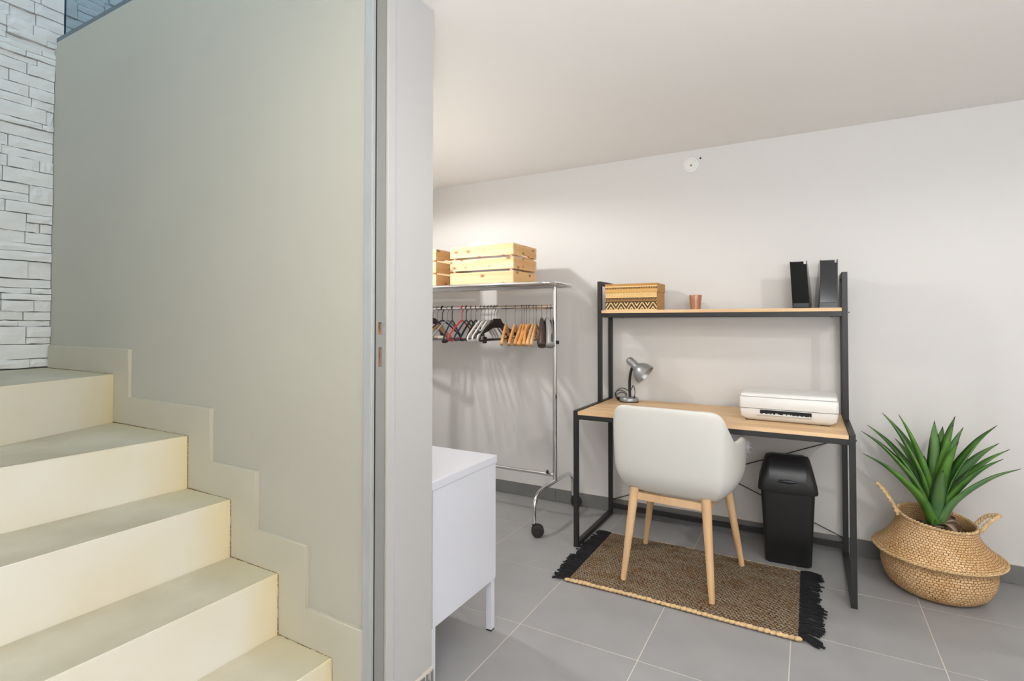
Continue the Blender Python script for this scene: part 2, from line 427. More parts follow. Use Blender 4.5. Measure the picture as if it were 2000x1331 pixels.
# (z top, x at wall, dx per dy)
steps = [(.231, -1.272, .10*.3), (.428, -1.522, .02), (.627, -1.777, .032), (.823, -2.041, .074), (1.028, -2.605, -.40)]
Y0 = -.25
def xat(s, y): return s[1]+(y-(YS-.0006))*s[2]
for k, s in enumerate(steps):
    zb = steps[k-1][0]-.0 if k else 0
    nx = steps[k+1] if k < 4 else None
    # tread slab reaches back under the next riser
    if nx: xb = lambda y: xat(nx, y)-.0
    else: xb = lambda y: -3.262
    ye = YS-.0006
    bm = bmesh.new()
    if k == 4:
        ye2 = Y0; poly = [(xat(s, ye), ye), (xat(s, ye2), ye2), (-3.262, ye2), (-3.262, ye)]
        # the winder edge must stay left of the riser below
    else: poly = [(xat(s, ye), ye), (xat(s, Y0), Y0), (xb(Y0), Y0), (xb(ye), ye)]
    if k == 3:   # fourth tread narrows towards the newel
        yq = 1.171-(.564/(.40+.074)); poly = [(xat(s, ye), ye), (xat(s, yq), yq), (xb(yq), yq), (xb(ye), ye)]
    if k == 4:
        yq = 1.171-(.564/(.40+.074)); x3 = lambda y: xat(steps[3], y)
        poly = [(xat(s, ye), ye), (xat(s, yq), yq), (x3(Y0), Y0), (-3.262, Y0), (-3.262, ye)]
    poly = [(x-off.x, y-off.y) for x, y in poly]
    prism(bm, poly, 'z', 0, s[0])
    bmesh.ops.recalc_face_normals(bm, faces=bm.faces)
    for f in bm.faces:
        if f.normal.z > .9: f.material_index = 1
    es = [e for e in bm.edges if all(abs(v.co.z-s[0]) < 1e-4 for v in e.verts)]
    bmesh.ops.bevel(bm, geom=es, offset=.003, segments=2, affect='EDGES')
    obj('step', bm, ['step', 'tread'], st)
pts = [(-3.232, 1.030), (-3.232, 1.138), (-2.481, 1.138), (-2.481, .936), (-1.905, .936), (-1.905, .742), (-1.643, .742), (-1.643, .544), (-1.393, .544), (-1.393, .346), (-1.1495, .346), (-1.1495, .0),
       (-1.266, .0), (-1.266, .233), (-1.517, .233), (-1.517, .430), (-1.772, .430), (-1.772, .629), (-2.036, .629), (-2.036, .825), (-2.60, .825), (-2.60, 1.030)]
bm = bmesh.new(); prism(bm, [(x+1.5, z) for x, z in pts], 'y', YS-.6-.0145, YS-.6-.0003)
es = [e for e in bm.edges if all(v.co.y < YS-.6-.014 for v in e.verts)]
bmesh.ops.bevel(bm, geom=es, offset=.002, segments=1, affect='EDGES')
obj('skirting', bm, 'skirt', st)
random.seed(77)
bm = bmesh.new(); yf = YS-.6-.0150
def caulk(x0, z0, x1, z1):
    n = 14
    for i in range(n):
        if random.random() < .22: continue
        a, b = i/n, (i+random.uniform(.6, 1.0))/n; w = random.uniform(.0006, .0016)
        xa, za, xb_, zb_ = x0+(x1-x0)*a, z0+(z1-z0)*a, x0+(x1-x0)*b, z0+(z1-z0)*b
        if abs(x1-x0) > abs(z1-z0): box(bm, min(xa, xb_), max(xa, xb_), yf-.0012, yf, za, za+w)
        else: box(bm, xa, xa+w, yf-.0012, yf, min(za, zb_), max(za, zb_))
zs = [.231, .428, .627, .823, 1.028]; xs = [-1.272, -1.522, -1.777, -2.041, -2.605, -3.23]
for k in range(5):
    caulk(xs[k]+1.5, zs[k]+.0003, xs[k+1]+1.5, zs[k]+.0003)
    if k: caulk(xs[k]+1.5+.001, zs[k-1], xs[k]+1.5+.001, zs[k])
o_ = obj('dirty_joint', bm, 'rawwood', st)

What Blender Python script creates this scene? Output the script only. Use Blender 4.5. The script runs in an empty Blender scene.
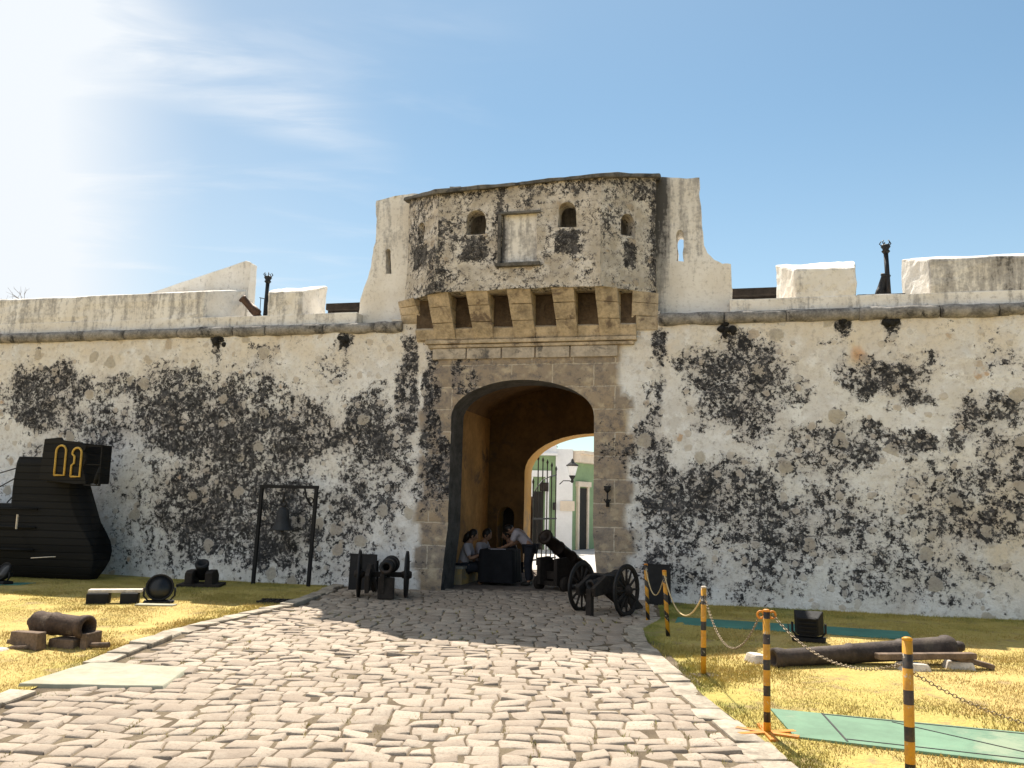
import bpy, bmesh, math, random
import numpy as np
from mathutils import Vector, Matrix, noise, geometry

random.seed(7)
rng = np.random.default_rng(7)
S = bpy.context.scene
COL = S.collection

# ------------------------------------------------------------------ camera
PITCH, ROLL = 0.1385, 0.0228
cam = bpy.data.objects.new('camera', bpy.data.cameras.new('camera'))
COL.objects.link(cam)
cp, sp = math.cos(PITCH), math.sin(PITCH)
fw = Vector((0, cp, sp)); u0 = Vector((0, -sp, cp)); r0 = Vector((1, 0, 0))
rr = math.cos(ROLL) * r0 + math.sin(ROLL) * u0
uu = -math.sin(ROLL) * r0 + math.cos(ROLL) * u0
cam.matrix_world = Matrix(((rr.x, uu.x, -fw.x, 0), (rr.y, uu.y, -fw.y, 0), (rr.z, uu.z, -fw.z, 1.6), (0, 0, 0, 1)))
cam.data.sensor_width = 36
cam.data.lens = 849 / 1024 * 36
cam.data.clip_end = 2000
S.camera = cam

# ------------------------------------------------------------------ sky, sun, exposure
SUN_AZ, SUN_EL = math.radians(-3.0), math.radians(57.5)      # azimuth from +Y towards +X
world = bpy.data.worlds.new("World"); S.world = world; world.use_nodes = True
nt = world.node_tree; nt.nodes.clear()
def wn(t, **k):
    n = nt.nodes.new(t)
    for a, b in k.items(): setattr(n, a, b)
    return n
sky = wn('ShaderNodeTexSky', sky_type='NISHITA', sun_disc=False, sun_elevation=SUN_EL, sun_rotation=SUN_AZ,
         altitude=5, air_density=1.0, dust_density=0.35, ozone_density=0.55)
bg = wn('ShaderNodeBackground'); bg.inputs[1].default_value = 0.062
outw = wn('ShaderNodeOutputWorld')
def wmath(op, a, b=None, c=None):
    n = wn('ShaderNodeMath', operation=op)
    for i, v in enumerate((a, b, c)):
        if v is None: continue
        if isinstance(v, (int, float)): n.inputs[i].default_value = v
        else: nt.links.new(v, n.inputs[i])
    return n.outputs[0]
tc = wn('ShaderNodeTexCoord'); sep = wn('ShaderNodeSeparateXYZ'); nt.links.new(tc.outputs['Generated'], sep.inputs[0])
zc = wmath('MAXIMUM', sep.outputs[2], 0.02)
px, py = wmath('DIVIDE', sep.outputs[0], zc), wmath('DIVIDE', sep.outputs[1], zc)   # position on a flat cloud layer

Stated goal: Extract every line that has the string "Python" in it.

Exercise result:
Continue the Blender Python script for this scene: part 2, from line 427. More parts follow. Use Blender 4.5. Measure the picture as if it were 2000x1331 pixels.
What Blender Python script creates this scene? Output the script only. Use Blender 4.5. The script runs in an empty Blender scene.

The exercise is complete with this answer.